▶ AIM
Please print all of the material below, word for word.

(Records with scene code)
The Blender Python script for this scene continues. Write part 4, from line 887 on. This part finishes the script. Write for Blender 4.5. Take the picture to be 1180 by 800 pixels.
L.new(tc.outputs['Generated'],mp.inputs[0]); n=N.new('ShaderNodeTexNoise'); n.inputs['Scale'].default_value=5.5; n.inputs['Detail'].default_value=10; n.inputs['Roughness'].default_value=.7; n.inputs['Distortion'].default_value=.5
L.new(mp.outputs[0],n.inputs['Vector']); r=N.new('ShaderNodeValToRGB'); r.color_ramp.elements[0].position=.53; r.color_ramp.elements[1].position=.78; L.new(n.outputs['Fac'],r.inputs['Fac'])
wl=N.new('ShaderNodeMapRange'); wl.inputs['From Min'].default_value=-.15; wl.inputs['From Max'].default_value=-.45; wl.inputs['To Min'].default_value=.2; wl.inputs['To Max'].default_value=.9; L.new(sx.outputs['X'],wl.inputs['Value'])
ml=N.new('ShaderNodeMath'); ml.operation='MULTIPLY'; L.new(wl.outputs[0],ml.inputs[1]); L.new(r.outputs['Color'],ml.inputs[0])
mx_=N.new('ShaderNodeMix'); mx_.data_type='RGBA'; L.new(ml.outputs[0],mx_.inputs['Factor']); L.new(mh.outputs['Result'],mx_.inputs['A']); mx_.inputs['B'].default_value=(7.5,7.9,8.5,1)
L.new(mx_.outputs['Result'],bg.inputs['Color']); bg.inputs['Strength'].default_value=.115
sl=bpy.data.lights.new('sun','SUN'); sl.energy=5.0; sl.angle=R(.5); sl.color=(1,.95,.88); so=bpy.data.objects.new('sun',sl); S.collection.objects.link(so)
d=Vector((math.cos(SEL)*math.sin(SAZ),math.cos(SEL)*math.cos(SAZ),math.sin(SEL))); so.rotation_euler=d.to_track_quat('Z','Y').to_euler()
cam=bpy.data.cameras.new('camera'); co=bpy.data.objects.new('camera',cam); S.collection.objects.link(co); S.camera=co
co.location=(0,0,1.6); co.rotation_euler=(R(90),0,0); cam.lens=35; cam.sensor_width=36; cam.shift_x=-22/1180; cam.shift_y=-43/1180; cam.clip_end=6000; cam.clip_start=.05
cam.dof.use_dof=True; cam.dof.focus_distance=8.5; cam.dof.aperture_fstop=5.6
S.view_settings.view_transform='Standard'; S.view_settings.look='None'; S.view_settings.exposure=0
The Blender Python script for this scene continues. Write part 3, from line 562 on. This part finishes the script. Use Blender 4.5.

▶ OUTPUT OF THE EXERCISE
The Blender Python script for this scene continues. Write part 4, from line 887 on. This part finishes the script. Write for Blender 4.5. Take the picture to be 1180 by 800 pixels.
L.new(tc.outputs['Generated'],mp.inputs[0]); n=N.new('ShaderNodeTexNoise'); n.inputs['Scale'].default_value=5.5; n.inputs['Detail'].default_value=10; n.inputs['Roughness'].default_value=.7; n.inputs['Distortion'].default_value=.5
L.new(mp.outputs[0],n.inputs['Vector']); r=N.new('ShaderNodeValToRGB'); r.color_ramp.elements[0].position=.53; r.color_ramp.elements[1].position=.78; L.new(n.outputs['Fac'],r.inputs['Fac'])
wl=N.new('ShaderNodeMapRange'); wl.inputs['From Min'].default_value=-.15; wl.inputs['From Max'].default_value=-.45; wl.inputs['To Min'].default_value=.2; wl.inputs['To Max'].default_value=.9; L.new(sx.outputs['X'],wl.inputs['Value'])
ml=N.new('ShaderNodeMath'); ml.operation='MULTIPLY'; L.new(wl.outputs[0],ml.inputs[1]); L.new(r.outputs['Color'],ml.inputs[0])
mx_=N.new('ShaderNodeMix'); mx_.data_type='RGBA'; L.new(ml.outputs[0],mx_.inputs['Factor']); L.new(mh.outputs['Result'],mx_.inputs['A']); mx_.inputs['B'].default_value=(7.5,7.9,8.5,1)
L.new(mx_.outputs['Result'],bg.inputs['Color']); bg.inputs['Strength'].default_value=.115
sl=bpy.data.lights.new('sun','SUN'); sl.energy=5.0; sl.angle=R(.5); sl.color=(1,.95,.88); so=bpy.data.objects.new('sun',sl); S.collection.objects.link(so)
d=Vector((math.cos(SEL)*math.sin(SAZ),math.cos(SEL)*math.cos(SAZ),math.sin(SEL))); so.rotation_euler=d.to_track_quat('Z','Y').to_euler()
cam=bpy.data.cameras.new('camera'); co=bpy.data.objects.new('camera',cam); S.collection.objects.link(co); S.camera=co
co.location=(0,0,1.6); co.rotation_euler=(R(90),0,0); cam.lens=35; cam.sensor_width=36; cam.shift_x=-22/1180; cam.shift_y=-43/1180; cam.clip_end=6000; cam.clip_start=.05
cam.dof.use_dof=True; cam.dof.focus_distance=8.5; cam.dof.aperture_fstop=5.6
S.view_settings.view_transform='Standard'; S.view_settings.look='None'; S.view_settings.exposure=0
The Blender Python script for this scene continues. Write part 3, from line 562 on. This part finishes the script. Use Blender 4.5.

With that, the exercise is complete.